競技会の形をとってはいましたが、系統的・計画的な練習はしなかった点でしょう。運動会が近づくと、普段は柔道や野球などをしている学生が、3-4週間前から走練習に取り組んで運動会に出て競い合う、その程度でした。それに当時はまだ「陸上競技」という語はなく、「競技」あるいは「陸上運動」と呼称されていたようです。大学生が、そして高等学校生徒が放課後に取り組む類でしたから、義務教育は小学校のみという時代では、一握りの若きエリートたちにのみ許されていたスポーツだったと考えられますね。
またスポーツ科学や理論はほとんどない時代でしたから、自己流の練習や身体作りが横行していました。たとえば、「油抜き法」。たくさん着込んで汗をかき、水分を摂らないことで、身体の中にある余計な脂肪を出す。こうして練習に耐えられる身体を作ってから本格的な練習を始めると効果があると信じられていました。今考えると、健康によくない、というかかなり危険ですよね。
その後の日本の陸上競技はどういう展開を見ましたか?
初参加の1912年のストックホルムオリンピックへ2名の競技者を派遣しますが、惨敗します。その時、16年前の1896年のアテネ大会(第1回オリンピック)の記録を見ると、当時の日本のトップ記録にほぼ匹敵することに気づきます。世界から16年遅れているならば、遅れている分をこれから16年かけて取り戻そうという機運が高まり、大正時代に入ると競技の解説書も次々刊行されます。
そして16年後のアムステルダム大会(1928年)で織田幹雄さんが三段跳びで日本人初の金メダルに輝きます。初参加から16年後に日本の陸上競技界の夢が叶ったのです。続く32年のロサンゼルス大会、36年のベルリン大会で優勝者や入賞者は増えていきます。
戦後は一転して、日本の陸上競技界は低迷しますね。
戦時中は練習がかなわなかったこと、戦後の栄養状況がよくなかったこと、が主因です。
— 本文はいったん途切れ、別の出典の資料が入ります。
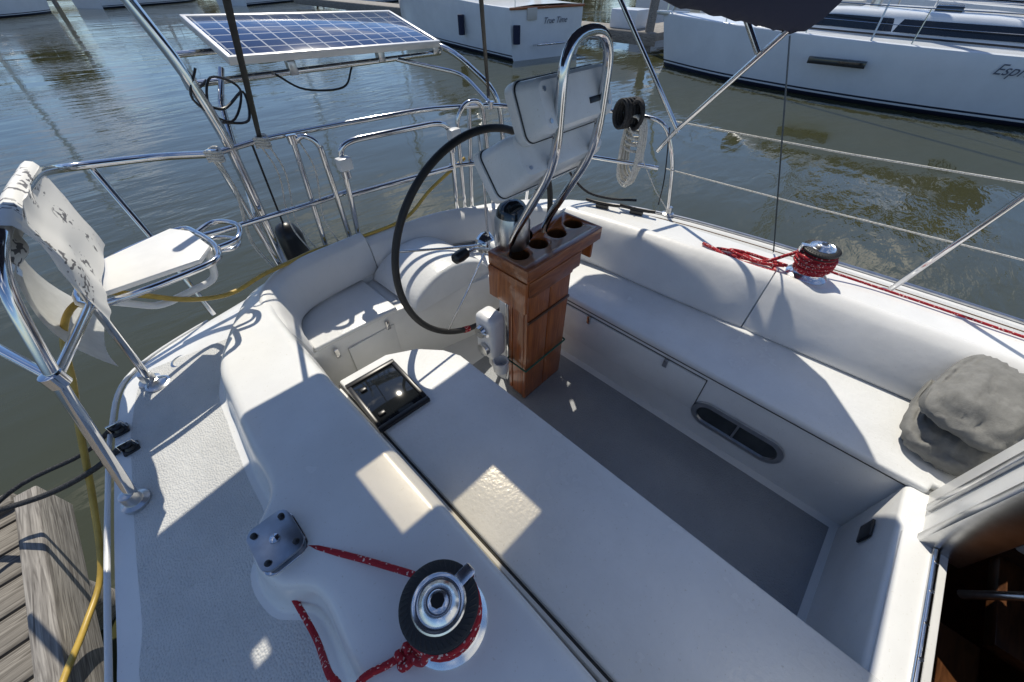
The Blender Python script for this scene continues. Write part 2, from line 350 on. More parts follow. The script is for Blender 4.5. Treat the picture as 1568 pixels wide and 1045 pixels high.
# ------------------------------------------------------------ winches
wcap=mat("polished_cap",(.85,.86,.87),.22,metal=1,noise_s=30,noise_a=.1)
def winch(loc,rz,tail=True):
    w=empty("winch",loc,rz)
    lathe("base",[(.092,0),(.092,.008),(.082,.016),(.072,.022),(.068,.028)],(0,0,0),wcap,w)
    lathe("drum",[(.066,.028),(.056,.045),(.052,.07),(.055,.10),(.066,.118),(.068,.122)],(0,0,0),wcap,w)
    lathe("self_tailer",[(.05,.120),(.078,.124),(.08,.130),(.066,.134),(.066,.140),(.08,.144),(.081,.152),(.072,.157),(.056,.158),(.056,.150)],(0,0,0),blkr,w,seg=48)
    g=[]
    for k in range(40):
        a=2*math.pi*k/40
        g.append(tube_geo([(.062*math.cos(a),.062*math.sin(a),.1572),(.077*math.cos(a+.12),.077*math.sin(a+.12),.1562)],.002,5))
    multi("tailer_ribs",g,blkr,w)
    lathe("cap",[(.056,.150),(.056,.160),(.053,.1635),(.048,.160),(.044,.160),(.036,.170),(.030,.1745),(.027,.172),(.024,.166),(.021,.166),(.020,.173),(.016,.175)],(0,0,0),wcap,w)
    lathe("socket",[(.0145,.1752),(.0145,.1760),(.001,.1760)],(0,0,0),blk,w,seg=8)
    box("feeder_arm",(.05,-.014,.156),(.088,.014,.161),wcap,w,bev=.002)
    box("feeder_tip",(.082,-.013,.125),(.09,.013,.158),wcap,w,bev=.003)
    return w
w1=winch((.03,.235,1.42),math.radians(0))
def helix(c,r,z0,z1,a0,turns,n=24):
    return [V((c[0]+r*math.cos(a0+2*math.pi*turns*i/(n*turns)),c[1]+r*math.sin(a0+2*math.pi*turns*i/(n*turns)),z0+(z1-z0)*i/(n*turns))) for i in range(int(n*turns)+1)]
rp=empty("jib_sheet")
c=(.03,.235)
hx=helix(c,.063,1.458,1.53,math.radians(62),3.35,26)
pts=[V((-.165,.69,1.405)),V((-.05,.50,1.425)),V((.035,.345,1.448))]
tube("sheet_lead",cr(pts,6)[:-1]+hx,.0078,redrope,rp,seg=8)
tube("outer_wrap",helix(c,.076,1.475,1.535,math.radians(-150),1.6,26),.0078,redrope,rp,seg=8)
tube("tailer_wrap",helix(c,.0735,1.5572,1.5575,math.radians(-80),.62,40),.0068,redrope,rp,seg=8)
end=hx[-1]
tube("sheet_tail",cr([end,V((-.045,.20,1.50)),V((-.06,.21,1.46)),V((-.075,.245,1.436)),V((-.11,.262,1.43)),V((-.17,.28,1.428)),V((-.22,.25,1.35)),V((-.23,.1,1.31))],6),.0078,redrope,rp,seg=8)
kn=[]
for i in range(40):
    t=i/39*2*math.pi
    kn.append(V((-.075+.012*math.sin(2*t)+.006*math.cos(3*t),.245+.013*math.cos(2*t)+.005*math.sin(t),1.437+.009*math.sin(3*t))))
tube("knot",kn,.0085,redrope,rp,seg=8,closed=True)
tube("sheet_to_block",cr([(-.195,.655,1.39),(-.212,.60,1.345),(-.215,.46,1.325),(-.205,.34,1.43),(-.2,.3,1.43),(-.2,.15,1.43)],6),.0078,redrope,rp,seg=8)
tb=empty("turning_block",(-.17,.675,1.375))
def rrect(hx_,hy,r,n=4,ph=0):
    out=[]
    for cx,cy,a0 in((hx_-r,hy-r,0),(-hx_+r,hy-r,90),(-hx_+r,-hy+r,180),(hx_-r,-hy+r,270)):
        for k in range(n+1):
            a=math.radians(a0+90*k/n);x=cx+r*math.cos(a);y=cy+r*math.sin(a)
            out.append((x*math.cos(ph)-y*math.sin(ph),x*math.sin(ph)+y*math.cos(ph)))
    return out
prism("base_plate",rrect(.056,.07,.03),.0,.048,gel,tb)
prism("lower_plate",rrect(.056,.07,.03),.048,.054,chrome,tb,bev=.002)
lathe("sheave",[(.035,.054),(.028,.062),(.035,.07)],(0,0,0),blk,tb)
prism("top_plate",rrect(.054,.068,.028),.070,.078,mat("brushed_steel",(.38,.41,.45),.3,metal=1,noise_s=40,noise_a=.15),tb,bev=.002)
for a,b in ((-.035,-.045),(.035,-.045),(-.035,.045),(.035,.045)):
    lathe("bolt",[(.008,.078),(.008,.082),(.004,.084)],(a,b,0),blk,tb,seg=12)
lathe("center_bolt",[(.013,.078),(.012,.083),(.004,.085)],(0,0,0),chrome,tb,seg=16)
W2=(2.18,.06)
w2=winch((W2[0],W2[1],1.38),2.0)
rp2=empty("genoa_sheet")
hx=helix(W2,.066,1.415,1.50,.5,5.2,22)
tube("wraps",hx,.009,redrope,rp2,seg=8)
tube("wraps_outer",helix(W2,.08,1.44,1.50,2.5,3.1,22),.009,redrope,rp2,seg=8)
tube("wraps_top",helix(W2,.07,1.50,1.51,1,2.1,22),.009,redrope,rp2,seg=8)
tube("tail",cr([hx[-1],(2.16,.17,1.46),(2.12,.26,1.40),(2.14,.38,1.392),(2.10,.48,1.392),(2.07,.44,1.392),(2.10,.33,1.395),(2.13,.22,1.395),(2.08,.19,1.394),(2.06,.33,1.392),(2.10,.56,1.392)],6),.0085,redrope,rp2,seg=8)
tube("tail_loop",cr([(2.15,.15,1.41),(2.17,.24,1.395),(2.15,.35,1.40),(2.11,.42,1.405),(2.09,.33,1.405),(2.1,.24,1.405),(2.14,.16,1.41)],6),.0085,redrope,rp2,seg=8)
tube("lead",cr([(2.23,.02,1.415),(2.28,-.2,1.395),(2.3,-.6,1.392),(2.32,-1.5,1.39)],4),.006,redrope,rp2,seg=8)
for i,(x,y) in enumerate(((2.22,1.02),(2.14,1.22))):
    cl=empty("deck_cleat",(x-.05,y,1.382),.3)
    tube("horns",cr([(0,-.11,.035),(0,-.05,.03),(0,.05,.03),(0,.11,.035)],4),.011,blk,cl,seg=8)
    box("foot",(-.015,-.04,0),(.015,.04,.026),blk,cl)
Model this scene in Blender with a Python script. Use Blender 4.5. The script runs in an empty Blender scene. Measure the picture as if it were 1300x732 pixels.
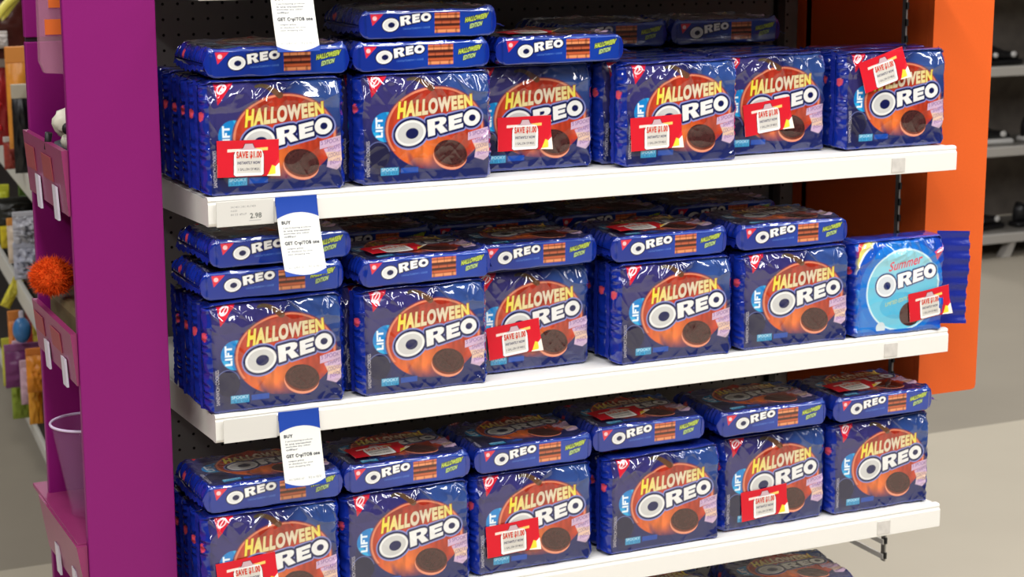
import bpy, bmesh, math, random
import numpy as np
from mathutils import Vector, Matrix

SC = bpy.context.scene
COL = SC.collection
PI = math.pi

# ------------------------------------------------------------------ camera
cam_data = bpy.data.cameras.new('camera')
cam = bpy.data.objects.new('camera', cam_data)
COL.objects.link(cam)
SC.camera = cam
YAW, PITCH, ROLL, FPX = 0.4386, 0.2057, -0.0016, 2402.88
cam_data.sensor_fit = 'HORIZONTAL'
cam_data.sensor_width = 36.0
cam_data.lens = FPX * 36.0 / 1300.0
cam_data.clip_start = 0.05
cam_data.clip_end = 100
cam_data.dof.use_dof = True
cam_data.dof.focus_distance = 2.5
cam_data.dof.aperture_fstop = 11
_f = Vector((math.sin(YAW) * math.cos(PITCH), math.cos(YAW) * math.cos(PITCH), -math.sin(PITCH)))
_r = Vector((math.cos(YAW), -math.sin(YAW), 0))
_u = _r.cross(_f)
_r2 = math.cos(ROLL) * _r + math.sin(ROLL) * _u
_u2 = -math.sin(ROLL) * _r + math.cos(ROLL) * _u
_m = Matrix((_r2, _u2, -_f)).transposed().to_4x4()
_m.translation = Vector((-0.6719, -2.3592, 1.5156))
cam.matrix_world = _m

# ------------------------------------------------------------------ world, lamps, exposure
world = bpy.data.worlds.new('world')
SC.world = world
world.use_nodes = True
world.node_tree.nodes['Background'].inputs[0].default_value = (0.93, 0.96, 1.0, 1)
world.node_tree.nodes['Background'].inputs[1].default_value = 0.0


def area(name, loc, sx, sy, power, rot=(0, 0, 0), color=(1, 0.99, 0.985)):
    d = bpy.data.lights.new(name, 'AREA')
    d.shape = 'RECTANGLE'
    d.size, d.size_y, d.energy, d.color = sx, sy, power, color
    o = bpy.data.objects.new(name, d)
    o.location, o.rotation_euler = loc, rot
    COL.objects.link(o)
    return o


# rows of fluorescent tubes in the store ceiling, running along the aisles
for i, x in enumerate((-2.6, -0.5, 1.6, 3.7)):
    area('ceiling_lamp', (x, -2.4, 3.7), 0.3, 4.4, 112)
for i, x in enumerate((-2.0, 1.2, 4.4)):
    area('ceiling_lamp', (x, 4.2, 3.7), 0.2, 4.6, 96)

vs = SC.view_settings
vs.view_transform = 'Standard'
vs.look = 'None'
vs.gamma = 1
vs.use_curve_mapping = False
vs.exposure = 0.1


# ------------------------------------------------------------------ helpers
def lin(c):
    c = np.asarray(c, float)
    if c.max() > 1.0:
        c = c / 255.0
    return np.where(c <= 0.04045, c / 12.92, ((c + 0.055) / 1.055) ** 2.4)


def rgba(c):
    return tuple(lin(c)) + (1.0,)


def material(name, c, rough=0.5, metal=0.0, spec=0.5, noise=0.0, nscale=60, bump=0.0, bscale=200,
             trans=0.0, alpha=1.0, coat=0.0, ior=1.45):
    m = bpy.data.materials.new(name)
    m.use_nodes = True
    nt = m.node_tree
    b = nt.nodes['Principled BSDF']
    b.inputs['Base Color'].default_value = rgba(c)
    b.inputs['Roughness'].default_value = rough
    b.inputs['Metallic'].default_value = metal
    b.inputs['Specular IOR Level'].default_value = spec
    b.inputs['Transmission Weight'].default_value = trans
    b.inputs['Alpha'].default_value = alpha
    b.inputs['Coat Weight'].default_value = coat
    b.inputs['IOR'].default_value = ior
    tc = nt.nodes.new('ShaderNodeTexCoord')
    if noise > 0:
        n = nt.nodes.new('ShaderNodeTexNoise')
        n.inputs['Scale'].default_value = nscale
        n.inputs['Detail'].default_value = 4
        nt.links.new(tc.outputs['Object'], n.inputs['Vector'])
        mx = nt.nodes.new('ShaderNodeMix')
        mx.data_type = 'RGBA'
        a = lin(c)
        mx.inputs[6].default_value = tuple(np.clip(a * (1 - noise), 0, 1)) + (1,)
        mx.inputs[7].default_value = tuple(np.clip(a * (1 + noise), 0, 1)) + (1,)
        nt.links.new(n.outputs['Fac'], mx.inputs[0])
        nt.links.new(mx.outputs[2], b.inputs['Base Color'])
    if bump > 0:
        n = nt.nodes.new('ShaderNodeTexNoise')
        n.inputs['Scale'].default_value = bscale
        n.inputs['Detail'].default_value = 3
        nt.links.new(tc.outputs['Object'], n.inputs['Vector'])
        bp = nt.nodes.new('ShaderNodeBump')
        bp.inputs['Strength'].default_value = bump
        bp.inputs['Distance'].default_value = 0.002
        nt.links.new(n.outputs['Fac'], bp.inputs['Height'])
        nt.links.new(bp.outputs['Normal'], b.inputs['Normal'])
    return m


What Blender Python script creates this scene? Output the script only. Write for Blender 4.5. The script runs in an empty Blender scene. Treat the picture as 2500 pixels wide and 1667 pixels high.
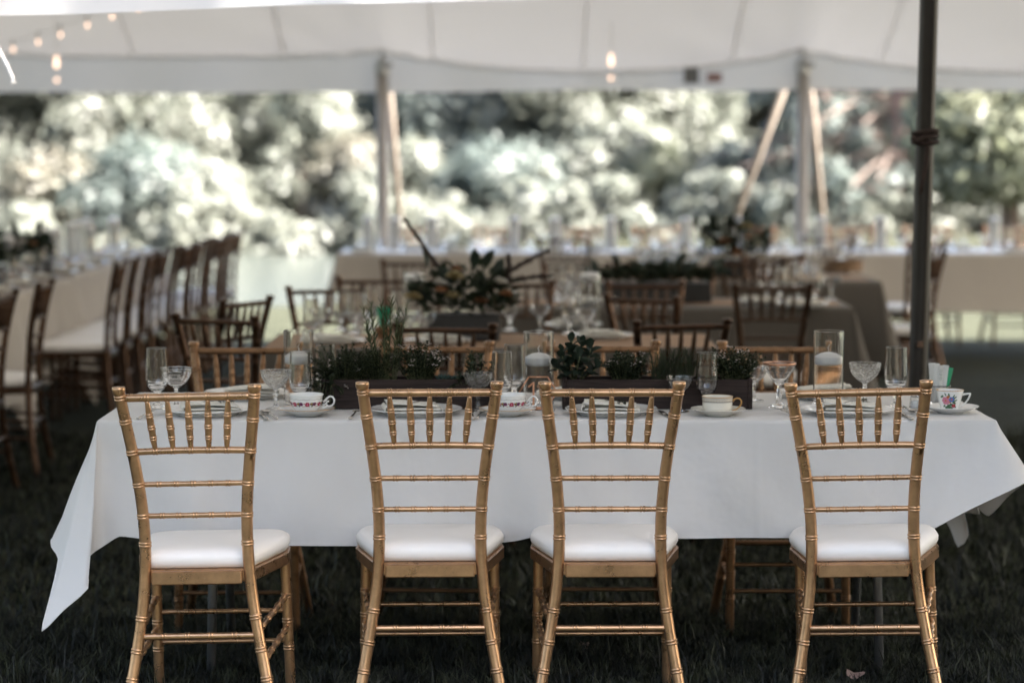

加えて、戦後はオリンピックへの出場国が増え、競技人口も増し、戦前に比して競技レベルが向上したことも日本の不振の背景にあります。戦後活躍するアフリカ諸国のほとんどは、戦前は独立前なのでオリンピックとは縁がなく、1930年代の日本にとっては競争相手が限られていたのです。
戦後もすでに70年を過ぎ、2度目の東京五輪を前にした今、戦後の日本陸上競技界の最盛期を迎えられそうで来夏をとても楽しみにしています。
球技とは異なり、自分の身体だけが道具の陸上競技。身体の鍛え方や練習の成果が数値で把握できることが魅力だと牛村教授は話します。競技種目の特性から、鍛えるべき身体の部位を特定し、理想の動きを追求しながら練習に励み、強化していく。日々の積み上げが新しい記録につながります。
地道な努力を続ける姿勢は、陸上競技に関する記述や書物をひとつひとつ読み解いていく牛村先生の研究にも通じているのかもしれません。
(聞き手:高祖歩美)
国際日本文化研究センター 牛村圭教授
比較文学、比較文化論、文明論専攻。東京裁判を文明の視点から考察した研究で知られる。日文研で現在主宰する共同研究では、スポーツが近代日本で担った役割を文明の視点から研究することを課題としている(「文明としてのスポーツ/文化としてのスポーツ」)。東京大学文学部、同大学大学院総合文化研究科博士課程単位取得満期退学。博士(学術)。カナダのアルバータ大学客員助教授、明星大学助教授、国際日本文化研究センター助教授などを経て、2007年より現職。